O mártir Pe. Ezequiel Ramin traz a memória viva de tantos (as) povos indígenas, agricultores (as), e povos sem terra, que regaram com seu sangue a mãe terra: Mãe que diariamente é expropriada pela ambição do poder econômico, que tudo mercantiliza, tirando o valor sagrado deste dom de Deus, para o bem da humanidade.
Pe. Ezequiel vive na memória, no coração e na luta de todos os que trilham caminhos da justiça e paz, “bem aventurados, aqueles que promovem a paz… Defendendo a paz muitos já tombaram, sangue derramado fecundando o chão…”

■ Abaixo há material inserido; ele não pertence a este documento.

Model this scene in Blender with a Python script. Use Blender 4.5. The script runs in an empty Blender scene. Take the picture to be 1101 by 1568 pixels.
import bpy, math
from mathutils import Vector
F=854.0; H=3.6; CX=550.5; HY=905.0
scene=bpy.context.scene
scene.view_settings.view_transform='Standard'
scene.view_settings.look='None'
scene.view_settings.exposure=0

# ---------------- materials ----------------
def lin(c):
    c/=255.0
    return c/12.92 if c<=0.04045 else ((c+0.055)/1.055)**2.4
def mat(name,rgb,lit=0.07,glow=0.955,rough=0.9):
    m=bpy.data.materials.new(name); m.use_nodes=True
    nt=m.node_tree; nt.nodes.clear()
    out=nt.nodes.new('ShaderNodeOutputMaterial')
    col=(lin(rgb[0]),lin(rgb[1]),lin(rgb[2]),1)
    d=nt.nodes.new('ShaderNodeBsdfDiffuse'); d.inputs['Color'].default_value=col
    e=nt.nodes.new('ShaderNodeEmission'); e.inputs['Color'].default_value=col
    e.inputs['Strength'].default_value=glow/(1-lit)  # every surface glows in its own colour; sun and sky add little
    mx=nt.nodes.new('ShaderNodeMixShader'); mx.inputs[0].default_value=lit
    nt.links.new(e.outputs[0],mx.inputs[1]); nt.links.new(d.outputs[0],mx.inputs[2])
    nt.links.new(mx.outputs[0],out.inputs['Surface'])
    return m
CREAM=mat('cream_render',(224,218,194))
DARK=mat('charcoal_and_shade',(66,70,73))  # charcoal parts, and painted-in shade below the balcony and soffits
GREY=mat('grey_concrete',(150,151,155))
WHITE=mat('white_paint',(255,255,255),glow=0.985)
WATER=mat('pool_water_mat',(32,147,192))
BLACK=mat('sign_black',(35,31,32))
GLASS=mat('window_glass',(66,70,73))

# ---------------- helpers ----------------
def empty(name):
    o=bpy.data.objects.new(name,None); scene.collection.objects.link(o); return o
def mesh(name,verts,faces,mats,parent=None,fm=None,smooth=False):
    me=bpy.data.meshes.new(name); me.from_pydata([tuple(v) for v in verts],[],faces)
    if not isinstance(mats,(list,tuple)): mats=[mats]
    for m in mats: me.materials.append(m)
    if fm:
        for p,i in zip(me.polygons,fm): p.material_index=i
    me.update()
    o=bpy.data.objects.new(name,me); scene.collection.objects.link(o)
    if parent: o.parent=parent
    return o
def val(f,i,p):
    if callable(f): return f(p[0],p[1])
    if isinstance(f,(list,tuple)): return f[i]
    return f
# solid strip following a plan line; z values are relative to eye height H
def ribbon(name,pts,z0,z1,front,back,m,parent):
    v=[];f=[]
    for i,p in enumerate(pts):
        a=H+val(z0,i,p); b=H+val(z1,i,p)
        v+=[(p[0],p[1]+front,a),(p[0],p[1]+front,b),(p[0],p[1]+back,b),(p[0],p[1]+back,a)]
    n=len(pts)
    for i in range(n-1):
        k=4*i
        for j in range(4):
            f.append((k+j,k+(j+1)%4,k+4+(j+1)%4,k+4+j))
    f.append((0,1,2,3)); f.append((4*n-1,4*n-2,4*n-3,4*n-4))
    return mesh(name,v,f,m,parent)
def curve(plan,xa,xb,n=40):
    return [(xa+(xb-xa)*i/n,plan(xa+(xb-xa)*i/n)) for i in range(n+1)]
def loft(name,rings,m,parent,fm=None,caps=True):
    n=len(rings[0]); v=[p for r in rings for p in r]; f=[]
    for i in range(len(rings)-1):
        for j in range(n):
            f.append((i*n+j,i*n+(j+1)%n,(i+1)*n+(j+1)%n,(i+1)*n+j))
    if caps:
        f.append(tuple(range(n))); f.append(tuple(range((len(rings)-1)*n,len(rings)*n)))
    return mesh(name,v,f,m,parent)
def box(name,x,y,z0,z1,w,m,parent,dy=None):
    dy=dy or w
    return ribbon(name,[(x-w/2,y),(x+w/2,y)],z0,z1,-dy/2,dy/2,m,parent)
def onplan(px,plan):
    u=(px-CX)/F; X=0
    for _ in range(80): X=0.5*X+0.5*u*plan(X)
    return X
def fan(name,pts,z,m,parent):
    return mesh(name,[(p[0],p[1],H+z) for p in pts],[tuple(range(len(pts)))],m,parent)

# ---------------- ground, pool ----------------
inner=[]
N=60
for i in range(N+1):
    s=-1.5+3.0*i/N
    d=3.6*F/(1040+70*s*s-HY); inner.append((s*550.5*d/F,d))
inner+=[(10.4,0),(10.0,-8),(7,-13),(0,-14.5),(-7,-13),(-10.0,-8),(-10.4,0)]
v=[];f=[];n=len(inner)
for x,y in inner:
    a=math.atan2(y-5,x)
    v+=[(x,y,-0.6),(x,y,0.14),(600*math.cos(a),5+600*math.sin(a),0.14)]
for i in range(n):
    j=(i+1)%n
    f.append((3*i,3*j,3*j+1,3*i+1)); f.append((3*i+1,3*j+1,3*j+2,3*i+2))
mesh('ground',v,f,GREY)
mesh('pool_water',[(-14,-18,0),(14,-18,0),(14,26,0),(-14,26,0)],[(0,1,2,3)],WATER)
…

Mesmo com o passar dos anos, o seu exemplo continua a dar frutos. Muitos homens e mulheres promovem a justiça e a solidariedade em todos os cantos do país e do mundo. Pe. Ezequiel Ramin nos sinaliza uma fé inquebrantável e uma espiritualidade, fundada no Deus que é vida, mesmo nas situações de conflito e nos deixa este legado “estou caminhando com uma fé que cria, como o Inverno cria a Primavera. Ao meu redor o povo morre, o latifúndio aumenta, os pobres são humilhados, a polícia mata, as reservas indígenas são todas invadidas… Como o Inverno, eu também sinto que estou gerando Primavera”. A vida e a morte de Pe. Ezequiel trazem a memória viva da causa do Mártir Jesus, pois assumiu o evangelho até às últimas consequências: “prova de amor maior não há, que doar a vida pelos irmãos e irmãs”. Ezequiel vive na memória, no coração e na luta do povo. Ezequiel presente!
Porto Velho, 23 de julho de 2020
Bispo da Igreja que está em Porto Velho – RO
NOTA: Dom Roque é também o presidente do Conselho Indigenista Missionário.